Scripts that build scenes
* START *
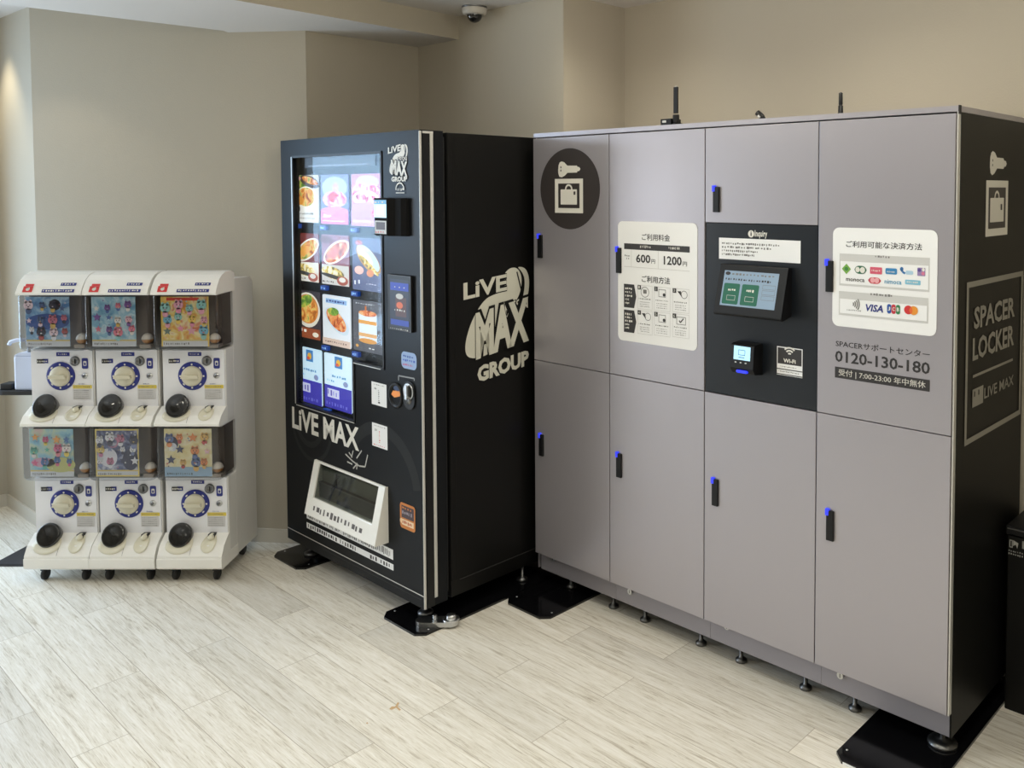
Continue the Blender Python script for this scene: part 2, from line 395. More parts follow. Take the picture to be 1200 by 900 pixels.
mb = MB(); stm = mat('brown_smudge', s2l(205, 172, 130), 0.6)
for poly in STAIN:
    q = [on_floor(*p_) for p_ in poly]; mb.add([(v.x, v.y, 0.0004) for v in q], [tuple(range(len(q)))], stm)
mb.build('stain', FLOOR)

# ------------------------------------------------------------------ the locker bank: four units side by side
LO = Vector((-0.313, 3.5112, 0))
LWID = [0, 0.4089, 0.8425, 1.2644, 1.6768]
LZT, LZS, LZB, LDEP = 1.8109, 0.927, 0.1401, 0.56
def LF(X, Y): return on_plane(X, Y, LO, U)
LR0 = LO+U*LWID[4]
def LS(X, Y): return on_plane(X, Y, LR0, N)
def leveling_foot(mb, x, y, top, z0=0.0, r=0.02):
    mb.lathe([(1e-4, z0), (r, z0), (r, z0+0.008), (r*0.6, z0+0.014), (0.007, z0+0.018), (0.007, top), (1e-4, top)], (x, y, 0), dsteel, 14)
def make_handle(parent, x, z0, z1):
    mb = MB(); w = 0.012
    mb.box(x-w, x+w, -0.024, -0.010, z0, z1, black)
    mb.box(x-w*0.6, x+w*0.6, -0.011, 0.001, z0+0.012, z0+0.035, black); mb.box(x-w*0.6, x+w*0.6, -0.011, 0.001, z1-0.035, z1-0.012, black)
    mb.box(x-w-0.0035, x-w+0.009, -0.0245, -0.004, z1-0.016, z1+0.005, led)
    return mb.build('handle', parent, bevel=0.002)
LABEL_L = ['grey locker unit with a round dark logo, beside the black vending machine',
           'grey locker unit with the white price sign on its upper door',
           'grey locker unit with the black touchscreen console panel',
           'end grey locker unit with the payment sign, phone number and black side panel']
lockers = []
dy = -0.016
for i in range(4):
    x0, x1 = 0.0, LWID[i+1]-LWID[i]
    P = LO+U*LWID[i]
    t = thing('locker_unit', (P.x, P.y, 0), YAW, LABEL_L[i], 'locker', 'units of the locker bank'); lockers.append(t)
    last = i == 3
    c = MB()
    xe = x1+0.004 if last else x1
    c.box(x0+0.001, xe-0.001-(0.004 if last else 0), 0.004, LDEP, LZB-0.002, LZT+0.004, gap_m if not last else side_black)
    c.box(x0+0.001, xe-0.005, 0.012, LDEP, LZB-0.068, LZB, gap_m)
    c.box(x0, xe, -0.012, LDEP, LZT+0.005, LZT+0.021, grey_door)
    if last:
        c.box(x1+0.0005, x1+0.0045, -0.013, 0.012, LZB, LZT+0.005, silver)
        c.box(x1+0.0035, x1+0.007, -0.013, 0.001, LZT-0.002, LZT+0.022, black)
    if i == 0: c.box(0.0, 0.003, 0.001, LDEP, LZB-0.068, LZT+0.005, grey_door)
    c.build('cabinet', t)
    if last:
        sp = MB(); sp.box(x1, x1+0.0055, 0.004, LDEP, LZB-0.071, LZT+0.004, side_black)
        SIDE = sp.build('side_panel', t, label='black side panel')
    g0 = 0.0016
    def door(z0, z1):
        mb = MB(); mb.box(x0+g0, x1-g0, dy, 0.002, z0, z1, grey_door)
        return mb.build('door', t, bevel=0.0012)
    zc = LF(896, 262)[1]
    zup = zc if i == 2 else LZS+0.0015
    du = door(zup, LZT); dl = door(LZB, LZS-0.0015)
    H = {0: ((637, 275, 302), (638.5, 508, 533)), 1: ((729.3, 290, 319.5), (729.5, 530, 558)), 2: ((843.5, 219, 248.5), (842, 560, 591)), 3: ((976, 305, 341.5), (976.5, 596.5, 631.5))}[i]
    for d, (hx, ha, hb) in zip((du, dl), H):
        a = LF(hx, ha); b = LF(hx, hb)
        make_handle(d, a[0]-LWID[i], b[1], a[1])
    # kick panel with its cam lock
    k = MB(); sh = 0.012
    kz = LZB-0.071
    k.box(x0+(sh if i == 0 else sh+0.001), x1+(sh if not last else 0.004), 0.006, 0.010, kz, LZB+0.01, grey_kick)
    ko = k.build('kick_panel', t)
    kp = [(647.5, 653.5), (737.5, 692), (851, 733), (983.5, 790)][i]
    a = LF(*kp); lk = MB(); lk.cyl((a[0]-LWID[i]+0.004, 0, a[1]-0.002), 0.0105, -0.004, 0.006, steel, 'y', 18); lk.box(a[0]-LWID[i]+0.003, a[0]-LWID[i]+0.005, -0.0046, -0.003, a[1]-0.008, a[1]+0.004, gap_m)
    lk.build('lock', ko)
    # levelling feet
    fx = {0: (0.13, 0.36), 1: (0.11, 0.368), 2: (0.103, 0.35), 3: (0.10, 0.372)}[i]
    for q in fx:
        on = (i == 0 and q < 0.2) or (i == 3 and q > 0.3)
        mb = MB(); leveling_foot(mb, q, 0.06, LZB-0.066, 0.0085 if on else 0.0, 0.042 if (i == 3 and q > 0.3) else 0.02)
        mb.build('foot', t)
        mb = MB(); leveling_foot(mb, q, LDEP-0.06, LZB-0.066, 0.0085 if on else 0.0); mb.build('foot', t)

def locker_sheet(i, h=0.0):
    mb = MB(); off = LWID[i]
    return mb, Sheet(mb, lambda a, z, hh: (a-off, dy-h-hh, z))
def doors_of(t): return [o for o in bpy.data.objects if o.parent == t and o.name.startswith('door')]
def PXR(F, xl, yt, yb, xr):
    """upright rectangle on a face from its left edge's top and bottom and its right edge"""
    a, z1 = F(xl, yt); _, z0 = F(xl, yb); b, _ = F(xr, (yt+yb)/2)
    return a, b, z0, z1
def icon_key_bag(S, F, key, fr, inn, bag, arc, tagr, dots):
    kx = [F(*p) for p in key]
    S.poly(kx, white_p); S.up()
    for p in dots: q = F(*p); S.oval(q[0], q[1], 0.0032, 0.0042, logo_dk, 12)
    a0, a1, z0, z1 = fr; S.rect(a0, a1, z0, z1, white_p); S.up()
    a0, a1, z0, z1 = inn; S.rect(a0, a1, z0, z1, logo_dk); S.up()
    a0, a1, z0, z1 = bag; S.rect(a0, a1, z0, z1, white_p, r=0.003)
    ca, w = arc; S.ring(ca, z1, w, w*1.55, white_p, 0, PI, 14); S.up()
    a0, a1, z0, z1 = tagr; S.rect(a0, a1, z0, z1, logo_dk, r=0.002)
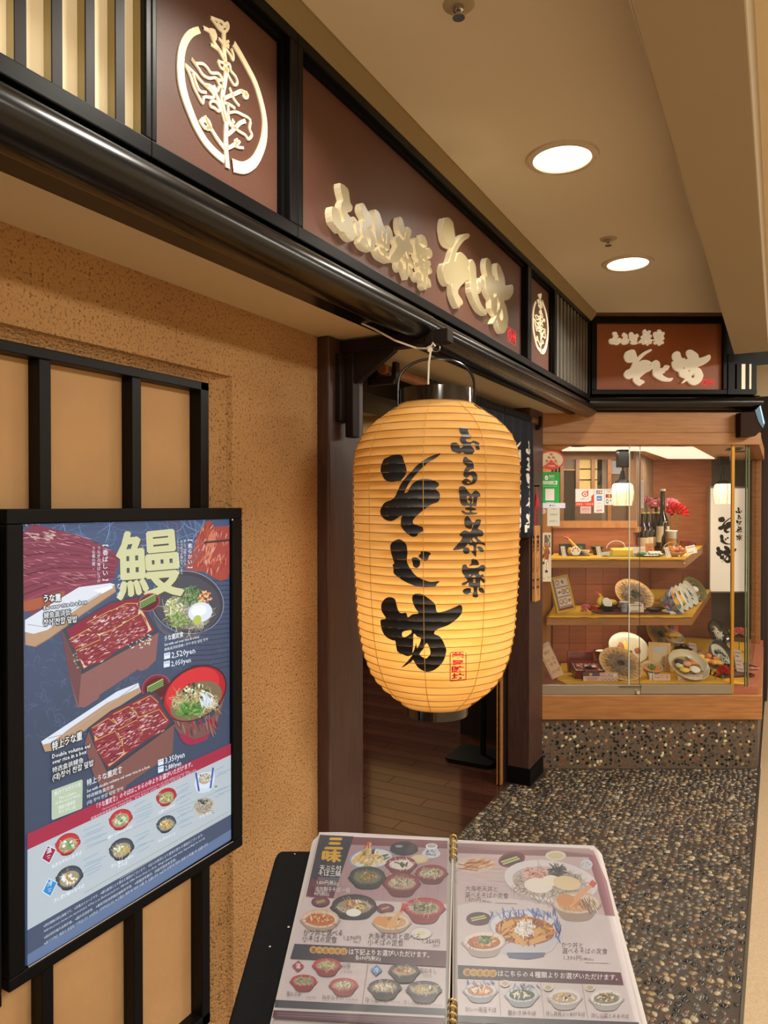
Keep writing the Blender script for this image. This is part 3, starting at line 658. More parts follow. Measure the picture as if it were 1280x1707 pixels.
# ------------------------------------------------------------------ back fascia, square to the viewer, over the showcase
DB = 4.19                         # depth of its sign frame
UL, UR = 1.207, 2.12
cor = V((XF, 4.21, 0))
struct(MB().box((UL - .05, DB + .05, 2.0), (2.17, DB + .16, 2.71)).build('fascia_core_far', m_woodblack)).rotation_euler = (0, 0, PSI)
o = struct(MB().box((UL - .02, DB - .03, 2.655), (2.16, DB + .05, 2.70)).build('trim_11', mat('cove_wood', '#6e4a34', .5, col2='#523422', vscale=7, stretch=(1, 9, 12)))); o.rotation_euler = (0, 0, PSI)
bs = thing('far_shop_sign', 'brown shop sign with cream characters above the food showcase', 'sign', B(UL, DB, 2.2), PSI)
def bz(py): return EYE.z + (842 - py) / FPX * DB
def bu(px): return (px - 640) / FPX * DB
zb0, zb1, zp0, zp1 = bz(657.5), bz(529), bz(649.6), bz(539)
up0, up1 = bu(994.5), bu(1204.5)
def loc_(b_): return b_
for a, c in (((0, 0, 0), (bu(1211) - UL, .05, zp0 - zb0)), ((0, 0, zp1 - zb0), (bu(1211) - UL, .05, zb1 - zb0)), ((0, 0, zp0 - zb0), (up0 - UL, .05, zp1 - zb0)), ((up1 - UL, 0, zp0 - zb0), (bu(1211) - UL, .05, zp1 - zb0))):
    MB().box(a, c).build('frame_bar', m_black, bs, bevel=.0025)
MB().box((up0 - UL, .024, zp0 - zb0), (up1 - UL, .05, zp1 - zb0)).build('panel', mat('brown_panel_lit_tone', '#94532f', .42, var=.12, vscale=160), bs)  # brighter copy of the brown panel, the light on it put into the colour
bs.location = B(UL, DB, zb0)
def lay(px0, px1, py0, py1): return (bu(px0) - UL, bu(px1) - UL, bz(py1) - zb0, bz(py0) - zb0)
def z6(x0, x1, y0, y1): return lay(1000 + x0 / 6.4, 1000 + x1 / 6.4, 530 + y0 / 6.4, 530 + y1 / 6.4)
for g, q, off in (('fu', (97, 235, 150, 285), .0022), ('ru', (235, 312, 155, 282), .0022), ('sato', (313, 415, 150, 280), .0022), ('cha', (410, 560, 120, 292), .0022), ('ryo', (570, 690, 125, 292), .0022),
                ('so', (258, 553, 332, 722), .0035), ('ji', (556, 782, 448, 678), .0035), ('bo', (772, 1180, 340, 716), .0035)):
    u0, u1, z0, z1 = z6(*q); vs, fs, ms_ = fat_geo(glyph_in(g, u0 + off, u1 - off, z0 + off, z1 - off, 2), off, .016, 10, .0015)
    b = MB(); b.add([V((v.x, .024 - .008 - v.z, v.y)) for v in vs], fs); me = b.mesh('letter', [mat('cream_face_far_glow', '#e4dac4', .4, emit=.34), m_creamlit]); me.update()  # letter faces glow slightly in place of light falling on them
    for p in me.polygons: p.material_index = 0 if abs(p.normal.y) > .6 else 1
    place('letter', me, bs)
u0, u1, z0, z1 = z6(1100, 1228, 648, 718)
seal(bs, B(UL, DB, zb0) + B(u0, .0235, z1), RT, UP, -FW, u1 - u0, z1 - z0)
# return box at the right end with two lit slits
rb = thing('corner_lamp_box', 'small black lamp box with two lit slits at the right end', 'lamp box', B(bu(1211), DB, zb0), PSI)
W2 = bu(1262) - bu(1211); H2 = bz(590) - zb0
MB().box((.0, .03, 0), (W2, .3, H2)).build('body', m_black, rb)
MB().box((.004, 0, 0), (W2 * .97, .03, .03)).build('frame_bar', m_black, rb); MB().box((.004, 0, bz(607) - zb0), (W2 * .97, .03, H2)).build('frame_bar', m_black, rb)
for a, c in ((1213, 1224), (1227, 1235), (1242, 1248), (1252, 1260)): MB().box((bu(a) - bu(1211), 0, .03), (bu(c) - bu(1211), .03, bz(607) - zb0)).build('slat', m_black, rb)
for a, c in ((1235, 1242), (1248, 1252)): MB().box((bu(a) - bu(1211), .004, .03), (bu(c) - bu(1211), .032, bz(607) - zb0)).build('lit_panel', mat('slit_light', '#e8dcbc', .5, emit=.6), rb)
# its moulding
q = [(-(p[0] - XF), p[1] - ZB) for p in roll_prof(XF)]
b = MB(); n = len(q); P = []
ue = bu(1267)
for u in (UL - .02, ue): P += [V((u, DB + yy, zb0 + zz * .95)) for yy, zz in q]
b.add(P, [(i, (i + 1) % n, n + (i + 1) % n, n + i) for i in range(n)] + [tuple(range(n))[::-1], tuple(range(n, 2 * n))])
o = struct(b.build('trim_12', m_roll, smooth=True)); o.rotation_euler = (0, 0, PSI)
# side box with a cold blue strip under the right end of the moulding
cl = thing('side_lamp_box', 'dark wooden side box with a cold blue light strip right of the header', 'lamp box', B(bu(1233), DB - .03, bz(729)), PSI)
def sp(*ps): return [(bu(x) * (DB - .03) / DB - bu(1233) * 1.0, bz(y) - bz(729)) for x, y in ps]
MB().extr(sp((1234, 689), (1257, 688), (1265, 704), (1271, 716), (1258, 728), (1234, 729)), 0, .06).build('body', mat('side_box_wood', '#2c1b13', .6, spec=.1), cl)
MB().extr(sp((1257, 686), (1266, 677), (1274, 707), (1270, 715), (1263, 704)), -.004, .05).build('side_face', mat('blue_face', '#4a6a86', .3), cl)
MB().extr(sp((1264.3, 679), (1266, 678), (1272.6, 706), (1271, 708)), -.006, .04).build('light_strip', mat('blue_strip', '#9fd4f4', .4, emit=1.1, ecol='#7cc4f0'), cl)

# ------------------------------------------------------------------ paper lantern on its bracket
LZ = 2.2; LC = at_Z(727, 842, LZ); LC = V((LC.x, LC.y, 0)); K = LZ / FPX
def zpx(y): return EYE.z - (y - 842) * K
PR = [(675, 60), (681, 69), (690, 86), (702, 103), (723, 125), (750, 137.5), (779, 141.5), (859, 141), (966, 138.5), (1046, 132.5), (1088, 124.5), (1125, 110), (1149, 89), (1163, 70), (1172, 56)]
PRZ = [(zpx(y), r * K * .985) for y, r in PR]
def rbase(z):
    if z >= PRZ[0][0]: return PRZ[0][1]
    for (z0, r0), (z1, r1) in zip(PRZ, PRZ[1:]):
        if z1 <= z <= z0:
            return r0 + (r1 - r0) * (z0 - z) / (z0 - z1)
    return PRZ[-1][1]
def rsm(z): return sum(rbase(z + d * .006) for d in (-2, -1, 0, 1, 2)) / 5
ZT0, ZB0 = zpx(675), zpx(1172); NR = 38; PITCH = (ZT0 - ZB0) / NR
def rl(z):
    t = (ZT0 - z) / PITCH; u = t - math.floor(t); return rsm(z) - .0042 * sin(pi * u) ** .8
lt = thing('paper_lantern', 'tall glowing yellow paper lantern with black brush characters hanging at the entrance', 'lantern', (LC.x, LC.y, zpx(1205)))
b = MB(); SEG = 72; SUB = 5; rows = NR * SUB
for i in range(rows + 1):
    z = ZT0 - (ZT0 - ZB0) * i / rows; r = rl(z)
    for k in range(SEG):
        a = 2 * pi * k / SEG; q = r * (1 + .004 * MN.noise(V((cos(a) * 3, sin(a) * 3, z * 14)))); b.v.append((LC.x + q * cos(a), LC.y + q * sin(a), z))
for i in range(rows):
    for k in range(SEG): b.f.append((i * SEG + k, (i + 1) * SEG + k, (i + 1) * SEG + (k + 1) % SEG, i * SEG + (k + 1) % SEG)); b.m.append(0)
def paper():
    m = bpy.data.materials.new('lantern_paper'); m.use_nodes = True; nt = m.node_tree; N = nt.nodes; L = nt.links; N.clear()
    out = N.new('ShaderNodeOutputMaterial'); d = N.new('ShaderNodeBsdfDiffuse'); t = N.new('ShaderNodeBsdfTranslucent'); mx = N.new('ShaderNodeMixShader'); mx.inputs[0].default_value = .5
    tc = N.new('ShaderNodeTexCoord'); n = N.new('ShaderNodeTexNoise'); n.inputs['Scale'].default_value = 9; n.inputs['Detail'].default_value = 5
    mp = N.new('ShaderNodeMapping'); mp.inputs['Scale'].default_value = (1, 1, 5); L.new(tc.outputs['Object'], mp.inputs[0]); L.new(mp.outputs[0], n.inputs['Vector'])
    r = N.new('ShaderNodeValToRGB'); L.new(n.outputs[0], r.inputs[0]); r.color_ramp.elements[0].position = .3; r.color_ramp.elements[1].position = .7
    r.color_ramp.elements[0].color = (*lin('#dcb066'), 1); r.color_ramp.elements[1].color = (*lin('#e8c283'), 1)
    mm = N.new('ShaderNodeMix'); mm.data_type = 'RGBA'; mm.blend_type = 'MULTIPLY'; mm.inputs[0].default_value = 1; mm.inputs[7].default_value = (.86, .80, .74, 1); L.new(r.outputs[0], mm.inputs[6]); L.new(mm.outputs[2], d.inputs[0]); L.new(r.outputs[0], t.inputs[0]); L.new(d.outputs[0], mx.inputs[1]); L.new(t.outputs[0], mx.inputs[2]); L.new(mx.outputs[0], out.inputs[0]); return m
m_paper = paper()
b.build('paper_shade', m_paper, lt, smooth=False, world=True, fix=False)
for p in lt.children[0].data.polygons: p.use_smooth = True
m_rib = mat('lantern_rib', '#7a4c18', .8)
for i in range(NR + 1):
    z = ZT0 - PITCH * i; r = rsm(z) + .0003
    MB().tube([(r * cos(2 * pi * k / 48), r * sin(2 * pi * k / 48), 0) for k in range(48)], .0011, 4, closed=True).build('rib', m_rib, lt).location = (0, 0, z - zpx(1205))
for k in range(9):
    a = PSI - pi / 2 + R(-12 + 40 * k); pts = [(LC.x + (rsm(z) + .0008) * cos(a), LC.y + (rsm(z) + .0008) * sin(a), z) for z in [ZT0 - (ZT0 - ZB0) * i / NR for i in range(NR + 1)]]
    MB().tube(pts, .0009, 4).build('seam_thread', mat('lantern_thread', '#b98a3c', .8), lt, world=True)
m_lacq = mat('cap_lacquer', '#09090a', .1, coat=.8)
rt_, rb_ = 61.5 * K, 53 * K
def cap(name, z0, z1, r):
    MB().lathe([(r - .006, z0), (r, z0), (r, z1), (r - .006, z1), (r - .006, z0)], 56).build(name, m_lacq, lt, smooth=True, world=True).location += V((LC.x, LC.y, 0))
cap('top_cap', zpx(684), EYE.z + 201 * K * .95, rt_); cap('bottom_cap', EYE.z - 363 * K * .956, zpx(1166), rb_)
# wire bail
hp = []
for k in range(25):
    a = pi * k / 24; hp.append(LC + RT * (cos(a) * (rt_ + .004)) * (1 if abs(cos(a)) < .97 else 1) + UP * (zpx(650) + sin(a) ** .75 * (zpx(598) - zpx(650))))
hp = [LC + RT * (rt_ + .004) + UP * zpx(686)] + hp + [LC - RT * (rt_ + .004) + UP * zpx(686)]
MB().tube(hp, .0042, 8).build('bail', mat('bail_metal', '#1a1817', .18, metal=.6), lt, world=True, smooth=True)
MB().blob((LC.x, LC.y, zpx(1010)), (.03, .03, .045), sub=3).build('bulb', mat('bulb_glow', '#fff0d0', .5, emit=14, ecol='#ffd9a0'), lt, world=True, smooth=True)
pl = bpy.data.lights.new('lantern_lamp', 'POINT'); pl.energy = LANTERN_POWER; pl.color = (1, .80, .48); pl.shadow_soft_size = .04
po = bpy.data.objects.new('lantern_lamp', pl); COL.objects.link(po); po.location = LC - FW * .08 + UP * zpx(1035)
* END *
GIVEN TASK: Reproduce, word for word, every line from the start of the records down to and including the line with "mb.build('stain', FLOOR)"; skip the pictures.

RESULT BELOW:
Continue the Blender Python script for this scene: part 2, from line 395. More parts follow. Take the picture to be 1200 by 900 pixels.
mb = MB(); stm = mat('brown_smudge', s2l(205, 172, 130), 0.6)
for poly in STAIN:
    q = [on_floor(*p_) for p_ in poly]; mb.add([(v.x, v.y, 0.0004) for v in q], [tuple(range(len(q)))], stm)
mb.build('stain', FLOOR)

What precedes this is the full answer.